→ Material for this exercise:
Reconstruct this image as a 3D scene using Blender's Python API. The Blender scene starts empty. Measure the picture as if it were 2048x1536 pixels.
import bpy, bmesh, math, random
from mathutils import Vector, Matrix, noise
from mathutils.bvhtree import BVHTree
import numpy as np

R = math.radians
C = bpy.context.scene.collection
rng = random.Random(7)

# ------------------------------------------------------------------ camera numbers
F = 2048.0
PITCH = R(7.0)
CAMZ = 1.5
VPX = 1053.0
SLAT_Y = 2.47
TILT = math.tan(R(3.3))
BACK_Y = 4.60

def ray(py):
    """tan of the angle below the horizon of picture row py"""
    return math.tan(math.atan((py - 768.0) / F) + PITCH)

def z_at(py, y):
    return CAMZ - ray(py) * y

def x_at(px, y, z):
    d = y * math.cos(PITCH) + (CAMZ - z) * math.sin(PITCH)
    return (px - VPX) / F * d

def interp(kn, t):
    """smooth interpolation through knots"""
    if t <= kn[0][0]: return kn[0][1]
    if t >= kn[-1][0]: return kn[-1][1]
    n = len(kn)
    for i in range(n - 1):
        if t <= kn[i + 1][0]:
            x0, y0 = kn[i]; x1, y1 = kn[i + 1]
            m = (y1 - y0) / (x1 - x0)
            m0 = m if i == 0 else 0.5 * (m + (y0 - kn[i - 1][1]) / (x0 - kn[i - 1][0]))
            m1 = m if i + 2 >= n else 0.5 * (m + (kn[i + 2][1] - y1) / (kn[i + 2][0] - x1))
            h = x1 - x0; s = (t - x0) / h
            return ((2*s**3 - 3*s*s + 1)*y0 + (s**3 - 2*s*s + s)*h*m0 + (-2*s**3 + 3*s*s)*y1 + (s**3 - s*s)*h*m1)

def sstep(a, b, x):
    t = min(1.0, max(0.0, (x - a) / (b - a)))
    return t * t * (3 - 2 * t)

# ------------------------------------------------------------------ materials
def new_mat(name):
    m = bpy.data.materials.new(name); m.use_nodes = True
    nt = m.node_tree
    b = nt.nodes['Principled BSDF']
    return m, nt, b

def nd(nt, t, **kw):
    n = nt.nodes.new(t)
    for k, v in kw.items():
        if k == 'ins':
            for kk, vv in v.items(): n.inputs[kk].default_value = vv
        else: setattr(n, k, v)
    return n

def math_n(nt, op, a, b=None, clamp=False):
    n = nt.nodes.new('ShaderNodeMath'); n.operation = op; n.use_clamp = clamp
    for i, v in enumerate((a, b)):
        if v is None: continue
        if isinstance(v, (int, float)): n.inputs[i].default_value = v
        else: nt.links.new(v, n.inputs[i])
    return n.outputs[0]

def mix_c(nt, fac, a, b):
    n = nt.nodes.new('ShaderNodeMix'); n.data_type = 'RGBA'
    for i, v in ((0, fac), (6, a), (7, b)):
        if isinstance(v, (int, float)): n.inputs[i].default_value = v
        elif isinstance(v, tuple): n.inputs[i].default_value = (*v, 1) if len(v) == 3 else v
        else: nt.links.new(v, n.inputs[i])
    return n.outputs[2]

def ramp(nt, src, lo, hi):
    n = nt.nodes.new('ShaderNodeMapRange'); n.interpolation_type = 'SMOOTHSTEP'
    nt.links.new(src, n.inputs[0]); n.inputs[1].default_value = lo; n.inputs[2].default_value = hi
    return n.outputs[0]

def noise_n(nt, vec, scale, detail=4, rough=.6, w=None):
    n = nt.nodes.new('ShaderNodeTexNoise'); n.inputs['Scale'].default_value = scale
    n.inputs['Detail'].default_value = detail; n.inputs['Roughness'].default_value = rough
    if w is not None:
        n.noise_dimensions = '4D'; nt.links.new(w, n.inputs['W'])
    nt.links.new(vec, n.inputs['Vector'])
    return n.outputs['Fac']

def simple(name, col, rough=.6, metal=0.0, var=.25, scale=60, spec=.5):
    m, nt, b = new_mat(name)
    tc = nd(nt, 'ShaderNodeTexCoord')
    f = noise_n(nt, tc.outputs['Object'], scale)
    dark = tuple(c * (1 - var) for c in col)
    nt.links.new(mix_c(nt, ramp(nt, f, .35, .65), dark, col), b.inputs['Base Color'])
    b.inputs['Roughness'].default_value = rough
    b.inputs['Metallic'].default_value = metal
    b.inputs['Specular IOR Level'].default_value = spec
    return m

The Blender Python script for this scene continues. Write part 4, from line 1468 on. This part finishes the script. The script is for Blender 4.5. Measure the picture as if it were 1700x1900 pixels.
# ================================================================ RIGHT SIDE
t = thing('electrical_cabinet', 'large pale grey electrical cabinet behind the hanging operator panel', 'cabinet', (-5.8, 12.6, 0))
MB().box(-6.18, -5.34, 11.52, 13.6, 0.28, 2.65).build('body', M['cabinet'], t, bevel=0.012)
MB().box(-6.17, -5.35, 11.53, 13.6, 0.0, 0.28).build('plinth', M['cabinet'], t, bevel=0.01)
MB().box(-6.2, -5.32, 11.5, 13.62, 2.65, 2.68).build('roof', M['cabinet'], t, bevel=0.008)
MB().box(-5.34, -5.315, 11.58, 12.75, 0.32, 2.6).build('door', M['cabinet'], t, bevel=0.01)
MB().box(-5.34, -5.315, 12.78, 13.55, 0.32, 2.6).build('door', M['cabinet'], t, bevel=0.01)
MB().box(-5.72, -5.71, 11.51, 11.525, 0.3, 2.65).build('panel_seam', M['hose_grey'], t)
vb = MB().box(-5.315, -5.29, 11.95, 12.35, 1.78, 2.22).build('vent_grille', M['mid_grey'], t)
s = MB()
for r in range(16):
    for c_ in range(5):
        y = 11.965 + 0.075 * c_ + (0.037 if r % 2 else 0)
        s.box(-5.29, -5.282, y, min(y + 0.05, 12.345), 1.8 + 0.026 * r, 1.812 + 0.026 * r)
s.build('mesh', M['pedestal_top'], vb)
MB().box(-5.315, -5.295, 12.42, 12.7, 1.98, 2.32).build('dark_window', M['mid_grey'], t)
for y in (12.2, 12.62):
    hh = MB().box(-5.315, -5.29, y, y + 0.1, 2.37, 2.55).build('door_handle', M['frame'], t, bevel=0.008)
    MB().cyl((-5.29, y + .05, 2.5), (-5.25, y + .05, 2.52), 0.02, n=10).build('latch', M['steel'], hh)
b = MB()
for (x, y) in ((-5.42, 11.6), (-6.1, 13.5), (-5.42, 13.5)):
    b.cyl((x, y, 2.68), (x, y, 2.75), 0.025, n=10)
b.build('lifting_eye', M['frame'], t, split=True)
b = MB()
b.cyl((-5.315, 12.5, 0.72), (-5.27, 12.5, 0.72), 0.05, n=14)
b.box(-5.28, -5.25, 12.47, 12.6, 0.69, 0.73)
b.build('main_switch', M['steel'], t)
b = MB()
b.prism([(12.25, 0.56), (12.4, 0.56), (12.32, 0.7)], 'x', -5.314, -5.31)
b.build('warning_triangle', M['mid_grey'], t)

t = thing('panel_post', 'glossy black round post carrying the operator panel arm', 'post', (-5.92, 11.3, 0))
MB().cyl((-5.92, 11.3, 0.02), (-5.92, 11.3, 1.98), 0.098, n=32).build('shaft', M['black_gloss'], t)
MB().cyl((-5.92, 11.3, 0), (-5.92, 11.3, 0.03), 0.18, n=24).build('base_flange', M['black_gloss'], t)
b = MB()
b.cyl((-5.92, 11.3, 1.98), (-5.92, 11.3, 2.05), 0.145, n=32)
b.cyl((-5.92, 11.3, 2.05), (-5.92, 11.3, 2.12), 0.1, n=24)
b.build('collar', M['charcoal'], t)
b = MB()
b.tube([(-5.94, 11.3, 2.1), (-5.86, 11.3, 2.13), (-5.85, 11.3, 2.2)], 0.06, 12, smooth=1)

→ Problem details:
Each record above must be given again exactly.

→ Solution:
Reconstruct this image as a 3D scene using Blender's Python API. The Blender scene starts empty. Measure the picture as if it were 2048x1536 pixels.
import bpy, bmesh, math, random
from mathutils import Vector, Matrix, noise
from mathutils.bvhtree import BVHTree
import numpy as np

R = math.radians
C = bpy.context.scene.collection
rng = random.Random(7)

# ------------------------------------------------------------------ camera numbers
F = 2048.0
PITCH = R(7.0)
CAMZ = 1.5
VPX = 1053.0
SLAT_Y = 2.47
TILT = math.tan(R(3.3))
BACK_Y = 4.60

def ray(py):
    """tan of the angle below the horizon of picture row py"""
    return math.tan(math.atan((py - 768.0) / F) + PITCH)

def z_at(py, y):
    return CAMZ - ray(py) * y

def x_at(px, y, z):
    d = y * math.cos(PITCH) + (CAMZ - z) * math.sin(PITCH)
    return (px - VPX) / F * d

def interp(kn, t):
    """smooth interpolation through knots"""
    if t <= kn[0][0]: return kn[0][1]
    if t >= kn[-1][0]: return kn[-1][1]
    n = len(kn)
    for i in range(n - 1):
        if t <= kn[i + 1][0]:
            x0, y0 = kn[i]; x1, y1 = kn[i + 1]
            m = (y1 - y0) / (x1 - x0)
            m0 = m if i == 0 else 0.5 * (m + (y0 - kn[i - 1][1]) / (x0 - kn[i - 1][0]))
            m1 = m if i + 2 >= n else 0.5 * (m + (kn[i + 2][1] - y1) / (kn[i + 2][0] - x1))
            h = x1 - x0; s = (t - x0) / h
            return ((2*s**3 - 3*s*s + 1)*y0 + (s**3 - 2*s*s + s)*h*m0 + (-2*s**3 + 3*s*s)*y1 + (s**3 - s*s)*h*m1)

def sstep(a, b, x):
    t = min(1.0, max(0.0, (x - a) / (b - a)))
    return t * t * (3 - 2 * t)

# ------------------------------------------------------------------ materials
def new_mat(name):
    m = bpy.data.materials.new(name); m.use_nodes = True
    nt = m.node_tree
    b = nt.nodes['Principled BSDF']
    return m, nt, b

def nd(nt, t, **kw):
    n = nt.nodes.new(t)
    for k, v in kw.items():
        if k == 'ins':
            for kk, vv in v.items(): n.inputs[kk].default_value = vv
        else: setattr(n, k, v)
    return n

def math_n(nt, op, a, b=None, clamp=False):
    n = nt.nodes.new('ShaderNodeMath'); n.operation = op; n.use_clamp = clamp
    for i, v in enumerate((a, b)):
        if v is None: continue
        if isinstance(v, (int, float)): n.inputs[i].default_value = v
        else: nt.links.new(v, n.inputs[i])
    return n.outputs[0]

def mix_c(nt, fac, a, b):
    n = nt.nodes.new('ShaderNodeMix'); n.data_type = 'RGBA'
    for i, v in ((0, fac), (6, a), (7, b)):
        if isinstance(v, (int, float)): n.inputs[i].default_value = v
        elif isinstance(v, tuple): n.inputs[i].default_value = (*v, 1) if len(v) == 3 else v
        else: nt.links.new(v, n.inputs[i])
    return n.outputs[2]

def ramp(nt, src, lo, hi):
    n = nt.nodes.new('ShaderNodeMapRange'); n.interpolation_type = 'SMOOTHSTEP'
    nt.links.new(src, n.inputs[0]); n.inputs[1].default_value = lo; n.inputs[2].default_value = hi
    return n.outputs[0]

def noise_n(nt, vec, scale, detail=4, rough=.6, w=None):
    n = nt.nodes.new('ShaderNodeTexNoise'); n.inputs['Scale'].default_value = scale
    n.inputs['Detail'].default_value = detail; n.inputs['Roughness'].default_value = rough
    if w is not None:
        n.noise_dimensions = '4D'; nt.links.new(w, n.inputs['W'])
    nt.links.new(vec, n.inputs['Vector'])
    return n.outputs['Fac']

def simple(name, col, rough=.6, metal=0.0, var=.25, scale=60, spec=.5):
    m, nt, b = new_mat(name)
    tc = nd(nt, 'ShaderNodeTexCoord')
    f = noise_n(nt, tc.outputs['Object'], scale)
    dark = tuple(c * (1 - var) for c in col)
    nt.links.new(mix_c(nt, ramp(nt, f, .35, .65), dark, col), b.inputs['Base Color'])
    b.inputs['Roughness'].default_value = rough
    b.inputs['Metallic'].default_value = metal
    b.inputs['Specular IOR Level'].default_value = spec
    return m

The Blender Python script for this scene continues. Write part 4, from line 1468 on. This part finishes the script. The script is for Blender 4.5. Measure the picture as if it were 1700x1900 pixels.
# ================================================================ RIGHT SIDE
t = thing('electrical_cabinet', 'large pale grey electrical cabinet behind the hanging operator panel', 'cabinet', (-5.8, 12.6, 0))
MB().box(-6.18, -5.34, 11.52, 13.6, 0.28, 2.65).build('body', M['cabinet'], t, bevel=0.012)
MB().box(-6.17, -5.35, 11.53, 13.6, 0.0, 0.28).build('plinth', M['cabinet'], t, bevel=0.01)
MB().box(-6.2, -5.32, 11.5, 13.62, 2.65, 2.68).build('roof', M['cabinet'], t, bevel=0.008)
MB().box(-5.34, -5.315, 11.58, 12.75, 0.32, 2.6).build('door', M['cabinet'], t, bevel=0.01)
MB().box(-5.34, -5.315, 12.78, 13.55, 0.32, 2.6).build('door', M['cabinet'], t, bevel=0.01)
MB().box(-5.72, -5.71, 11.51, 11.525, 0.3, 2.65).build('panel_seam', M['hose_grey'], t)
vb = MB().box(-5.315, -5.29, 11.95, 12.35, 1.78, 2.22).build('vent_grille', M['mid_grey'], t)
s = MB()
for r in range(16):
    for c_ in range(5):
        y = 11.965 + 0.075 * c_ + (0.037 if r % 2 else 0)
        s.box(-5.29, -5.282, y, min(y + 0.05, 12.345), 1.8 + 0.026 * r, 1.812 + 0.026 * r)
s.build('mesh', M['pedestal_top'], vb)
MB().box(-5.315, -5.295, 12.42, 12.7, 1.98, 2.32).build('dark_window', M['mid_grey'], t)
for y in (12.2, 12.62):
    hh = MB().box(-5.315, -5.29, y, y + 0.1, 2.37, 2.55).build('door_handle', M['frame'], t, bevel=0.008)
    MB().cyl((-5.29, y + .05, 2.5), (-5.25, y + .05, 2.52), 0.02, n=10).build('latch', M['steel'], hh)
b = MB()
for (x, y) in ((-5.42, 11.6), (-6.1, 13.5), (-5.42, 13.5)):
    b.cyl((x, y, 2.68), (x, y, 2.75), 0.025, n=10)
b.build('lifting_eye', M['frame'], t, split=True)
b = MB()
b.cyl((-5.315, 12.5, 0.72), (-5.27, 12.5, 0.72), 0.05, n=14)
b.box(-5.28, -5.25, 12.47, 12.6, 0.69, 0.73)
b.build('main_switch', M['steel'], t)
b = MB()
b.prism([(12.25, 0.56), (12.4, 0.56), (12.32, 0.7)], 'x', -5.314, -5.31)
b.build('warning_triangle', M['mid_grey'], t)

t = thing('panel_post', 'glossy black round post carrying the operator panel arm', 'post', (-5.92, 11.3, 0))
MB().cyl((-5.92, 11.3, 0.02), (-5.92, 11.3, 1.98), 0.098, n=32).build('shaft', M['black_gloss'], t)
MB().cyl((-5.92, 11.3, 0), (-5.92, 11.3, 0.03), 0.18, n=24).build('base_flange', M['black_gloss'], t)
b = MB()
b.cyl((-5.92, 11.3, 1.98), (-5.92, 11.3, 2.05), 0.145, n=32)
b.cyl((-5.92, 11.3, 2.05), (-5.92, 11.3, 2.12), 0.1, n=24)
b.build('collar', M['charcoal'], t)
b = MB()
b.tube([(-5.94, 11.3, 2.1), (-5.86, 11.3, 2.13), (-5.85, 11.3, 2.2)], 0.06, 12, smooth=1)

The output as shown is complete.